Two interesting posts last week related to changes in the media industry. Silicon Alley Insider has a post called "The Great Ad Shift: Google Sucks Life Out of Old Media" which discusses the extent online advertising is replacing offline advertising. The point of the post is that online media companies are rapidly gaining share relative to traditional offline companies. Their analysis shows that online companies gained "7 percentage points of market share in a single year" (Q2 07 versus Q2 06). This is a huge one year shift and not positive news for traditional media.
The second post comes from Anita Campbell at Small Business Trends. Her post is called "Google Controls the Fate of Small Publishers", which talks about the growth of small online publishers and Google's impact on them. Key quote:
"In the United States alone there are 20,733 Internet-only publishing businesses, according to the most recently available U.S. Census figures.
Not only are most of them small businesses, they are very small. Over 90% of Internet publishing businesses — 18,858 of them — are single person businesses. Another 1,452 have fewer than 10 employees."
Anita also points out this data pre-dates the boom in small, blog based micropublishers that has happened since 2005.

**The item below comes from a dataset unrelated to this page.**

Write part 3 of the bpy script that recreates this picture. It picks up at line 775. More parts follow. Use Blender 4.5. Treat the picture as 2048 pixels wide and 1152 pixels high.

The interesting linkage is how traditional media views content and audiences versus how Google (and the other online media companies) does. Traditional media companies tend to be vertically integrated. They create or acquire content and sell ads against that content. Traditional media business models assume large content audiences. To varying degrees, Google and the other online media companies tend to work with large ecosystems of 3rd party content producers to sell ads. Their business model works well with both mass audiences and fragmented audiences.
This ecosystem reaches a broad audience. But at the same time it also serves a large number and wide variety of specialized content markets. By working with small publishers Google can easily - and very profitably - sell ads into very small, very targeted niche markets. This is something traditional media simply isn't capable of. This not only greatly expands Google's market, it also keeps their costs low relative to traditional media since others create the content and develop the audiences. This model also creates enormous new opportunities for niche publishing businesses, who take advantage of Google's advertising programs as a revenue source.
This model - working with a ecosystem of partners to serve niches too small or too specialized for larger firms to effectively reach - is not new. The tech industry has been using VARs in this role for years, and there are a growing number of examples in other industries. What is new is being able to do this in the content industries, which traditionally have been built on mass audiences.
Niche publishing is now a very viable industry. Small publishers using business models that leverage large corporation ad networks and affiliate marketing programs can serve extremely narrow niches profitably (sometimes very, very profitably). This, coupled with the low start-up and operation costs associated with online publising, is leading to a growing number of small online publishing companies.